FOLKENFLIK: Well, Amy Robach is now backtracking. In a formal statement to us and other reporters, Robach has said that she was expressing extreme frustration, but the reason that wasn't able to air was that they hadn't been able to verify enough of the details of what Giuffre was saying.

ABC News, similarly, is making consistent statements. I talked to executives at ABC, and they said part of their problem was that certain information that had been contained in a federal lawsuit had been struck by a judge from the record and that as a result of that, it put more legal obligation for them to be able to independently corroborate a lot of the details and that those details are hard to pin down.

CHANG: OK, so maybe it got legally complicated, but I understand from some of your reporting that there were other elements at play here.

FOLKENFLIK: Well, I mentioned earlier Alan Dershowitz. Again, he's an emeritus Harvard law professor. He served as a legal adviser to Jeffrey Epstein. Giuffre had accused him of being part of the trafficking - that is that she was loaned out to Dershowitz for sexual activities. I want to be very clear. Dershowitz adamantly denies this.

But nonetheless, he said he called ABC News shortly before it was due to initially broadcast Giuffre's interview. He called it three times, spoke to, he believes, two producers and a lawyer to try to knock down the interview. He said he wanted to make sure she didn't have credibility because of the other claims she would later be making about him. And the network has confirmed those calls. It just discounts the idea that Dershowitz's calls had anything to do with its decision not to broadcast the interview.

CHANG: We should also talk about how this video even came to light. It was posted by Project Veritas, which is a right-wing activist group that has targeted lots of media outlets before, including NPR. What credibility does Project Veritas have, you think?

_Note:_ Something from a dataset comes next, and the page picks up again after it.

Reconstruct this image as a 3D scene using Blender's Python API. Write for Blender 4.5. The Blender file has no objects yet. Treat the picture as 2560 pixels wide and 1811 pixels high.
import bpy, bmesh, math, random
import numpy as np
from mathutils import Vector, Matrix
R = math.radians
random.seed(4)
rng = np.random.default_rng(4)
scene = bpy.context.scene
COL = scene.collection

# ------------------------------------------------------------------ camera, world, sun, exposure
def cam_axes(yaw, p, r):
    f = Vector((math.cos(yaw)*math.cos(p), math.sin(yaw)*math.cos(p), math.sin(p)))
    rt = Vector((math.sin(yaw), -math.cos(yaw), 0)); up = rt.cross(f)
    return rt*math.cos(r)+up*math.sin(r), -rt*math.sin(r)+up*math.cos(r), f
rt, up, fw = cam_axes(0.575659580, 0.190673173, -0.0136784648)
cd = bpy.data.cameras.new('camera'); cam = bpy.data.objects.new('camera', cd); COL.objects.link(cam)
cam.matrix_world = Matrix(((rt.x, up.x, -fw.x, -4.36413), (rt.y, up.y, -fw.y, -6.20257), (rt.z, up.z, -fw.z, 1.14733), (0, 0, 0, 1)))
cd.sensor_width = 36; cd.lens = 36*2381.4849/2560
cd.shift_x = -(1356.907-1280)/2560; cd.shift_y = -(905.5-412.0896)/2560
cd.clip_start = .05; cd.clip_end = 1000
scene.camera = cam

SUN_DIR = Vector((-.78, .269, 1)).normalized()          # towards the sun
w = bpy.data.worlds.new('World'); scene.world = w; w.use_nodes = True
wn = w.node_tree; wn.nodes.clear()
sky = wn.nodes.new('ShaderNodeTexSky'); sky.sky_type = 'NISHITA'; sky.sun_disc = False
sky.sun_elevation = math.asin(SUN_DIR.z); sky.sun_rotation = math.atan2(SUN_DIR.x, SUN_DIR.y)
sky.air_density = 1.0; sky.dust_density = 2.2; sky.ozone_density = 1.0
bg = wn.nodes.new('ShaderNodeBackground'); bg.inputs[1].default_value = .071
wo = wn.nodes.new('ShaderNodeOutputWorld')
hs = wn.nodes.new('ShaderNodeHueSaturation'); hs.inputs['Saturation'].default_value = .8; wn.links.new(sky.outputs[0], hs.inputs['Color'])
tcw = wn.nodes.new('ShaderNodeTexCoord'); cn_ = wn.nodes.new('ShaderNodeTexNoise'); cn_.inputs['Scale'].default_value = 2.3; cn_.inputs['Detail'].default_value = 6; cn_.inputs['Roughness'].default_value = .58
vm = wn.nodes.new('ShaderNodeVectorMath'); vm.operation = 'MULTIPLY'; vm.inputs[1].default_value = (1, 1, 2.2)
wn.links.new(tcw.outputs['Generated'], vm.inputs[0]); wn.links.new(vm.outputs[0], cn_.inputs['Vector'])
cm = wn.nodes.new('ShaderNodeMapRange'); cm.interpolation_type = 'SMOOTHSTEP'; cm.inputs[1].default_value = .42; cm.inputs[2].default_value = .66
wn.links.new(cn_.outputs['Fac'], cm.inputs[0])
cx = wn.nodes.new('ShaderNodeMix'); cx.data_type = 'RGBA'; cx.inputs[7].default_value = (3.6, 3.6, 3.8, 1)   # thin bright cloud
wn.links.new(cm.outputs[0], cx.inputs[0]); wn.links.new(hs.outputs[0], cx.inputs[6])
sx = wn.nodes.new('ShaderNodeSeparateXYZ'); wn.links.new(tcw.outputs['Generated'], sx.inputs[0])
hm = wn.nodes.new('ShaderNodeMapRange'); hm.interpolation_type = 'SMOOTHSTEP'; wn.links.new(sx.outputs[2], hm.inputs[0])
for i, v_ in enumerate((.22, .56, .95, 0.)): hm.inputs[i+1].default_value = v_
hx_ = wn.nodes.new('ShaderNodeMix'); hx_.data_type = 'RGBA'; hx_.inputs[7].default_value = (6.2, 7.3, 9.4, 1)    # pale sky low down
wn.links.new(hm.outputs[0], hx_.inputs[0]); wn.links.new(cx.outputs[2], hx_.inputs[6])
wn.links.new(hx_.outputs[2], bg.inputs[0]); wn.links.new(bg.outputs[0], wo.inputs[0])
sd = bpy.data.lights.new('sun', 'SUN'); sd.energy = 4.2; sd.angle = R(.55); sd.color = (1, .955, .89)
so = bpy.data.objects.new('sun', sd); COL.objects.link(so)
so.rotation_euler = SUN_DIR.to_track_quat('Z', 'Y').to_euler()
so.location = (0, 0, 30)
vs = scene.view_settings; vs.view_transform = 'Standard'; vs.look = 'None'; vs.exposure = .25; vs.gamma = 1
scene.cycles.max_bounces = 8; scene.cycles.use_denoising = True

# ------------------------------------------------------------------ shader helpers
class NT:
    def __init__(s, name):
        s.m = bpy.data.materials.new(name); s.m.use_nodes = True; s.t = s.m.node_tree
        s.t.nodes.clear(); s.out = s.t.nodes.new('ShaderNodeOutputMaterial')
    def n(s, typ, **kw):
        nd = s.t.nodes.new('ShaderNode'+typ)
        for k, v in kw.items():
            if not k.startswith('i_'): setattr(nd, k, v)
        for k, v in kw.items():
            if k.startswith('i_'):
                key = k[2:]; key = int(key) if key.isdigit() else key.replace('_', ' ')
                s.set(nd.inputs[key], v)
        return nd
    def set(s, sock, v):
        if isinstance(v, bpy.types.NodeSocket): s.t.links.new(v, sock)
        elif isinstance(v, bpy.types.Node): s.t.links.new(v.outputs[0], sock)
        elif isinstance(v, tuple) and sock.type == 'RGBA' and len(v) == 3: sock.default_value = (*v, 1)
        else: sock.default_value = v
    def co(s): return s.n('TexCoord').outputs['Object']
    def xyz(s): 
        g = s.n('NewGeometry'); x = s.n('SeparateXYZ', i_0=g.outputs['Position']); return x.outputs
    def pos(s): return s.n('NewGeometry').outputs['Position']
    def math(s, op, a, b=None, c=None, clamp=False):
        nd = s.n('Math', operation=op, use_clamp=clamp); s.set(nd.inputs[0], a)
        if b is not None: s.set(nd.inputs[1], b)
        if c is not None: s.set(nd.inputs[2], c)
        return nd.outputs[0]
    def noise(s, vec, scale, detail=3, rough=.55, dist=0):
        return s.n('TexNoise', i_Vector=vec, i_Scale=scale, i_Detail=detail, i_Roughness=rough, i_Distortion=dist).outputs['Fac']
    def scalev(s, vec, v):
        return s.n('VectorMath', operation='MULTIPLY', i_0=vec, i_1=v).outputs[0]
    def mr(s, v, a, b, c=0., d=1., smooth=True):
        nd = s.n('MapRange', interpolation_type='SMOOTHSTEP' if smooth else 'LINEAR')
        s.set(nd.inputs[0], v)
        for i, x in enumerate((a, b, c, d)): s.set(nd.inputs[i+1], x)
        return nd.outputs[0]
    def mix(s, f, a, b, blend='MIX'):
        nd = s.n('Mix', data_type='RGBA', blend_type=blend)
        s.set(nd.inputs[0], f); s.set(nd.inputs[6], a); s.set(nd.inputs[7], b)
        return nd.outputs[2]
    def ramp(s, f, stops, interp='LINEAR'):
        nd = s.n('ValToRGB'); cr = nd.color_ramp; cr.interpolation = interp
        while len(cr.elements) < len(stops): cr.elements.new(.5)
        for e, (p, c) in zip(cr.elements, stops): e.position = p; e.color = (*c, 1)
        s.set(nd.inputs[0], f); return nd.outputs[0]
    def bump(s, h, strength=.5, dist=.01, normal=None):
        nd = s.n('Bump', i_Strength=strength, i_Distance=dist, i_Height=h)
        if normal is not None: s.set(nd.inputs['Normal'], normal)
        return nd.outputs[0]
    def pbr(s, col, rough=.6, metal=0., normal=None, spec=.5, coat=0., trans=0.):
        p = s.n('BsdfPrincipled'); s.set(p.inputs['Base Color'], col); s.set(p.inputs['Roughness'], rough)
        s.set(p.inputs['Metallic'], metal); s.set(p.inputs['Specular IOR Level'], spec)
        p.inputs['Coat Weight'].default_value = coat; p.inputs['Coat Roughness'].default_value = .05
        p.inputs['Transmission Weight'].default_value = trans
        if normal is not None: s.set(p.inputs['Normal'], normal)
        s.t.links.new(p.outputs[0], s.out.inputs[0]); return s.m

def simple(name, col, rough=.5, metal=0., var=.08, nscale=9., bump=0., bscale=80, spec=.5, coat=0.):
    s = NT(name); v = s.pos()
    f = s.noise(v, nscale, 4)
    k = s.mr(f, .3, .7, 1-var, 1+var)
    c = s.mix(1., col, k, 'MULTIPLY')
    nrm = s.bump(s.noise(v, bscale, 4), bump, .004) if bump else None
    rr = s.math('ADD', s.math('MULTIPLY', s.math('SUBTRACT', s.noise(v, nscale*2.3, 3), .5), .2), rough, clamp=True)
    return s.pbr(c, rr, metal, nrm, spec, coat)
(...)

FOLKENFLIK: Well, Veritas' founder James O'Keefe said he received it from somebody who's an employee at ABC News. They've done a lot of things to try to capture, to expose media outfits. At times they've faked stunts to try to fool The Washington Post into thinking a fake accusation against a Republican Senate candidate in Alabama might be true. In this case, that tape seemed to be unedited. ABC's not disputing it. And what Project Veritas has posted has forced ABC to revisit this issue once more.

CHANG: That is NPR media correspondent David Folkenflik. Thanks, David.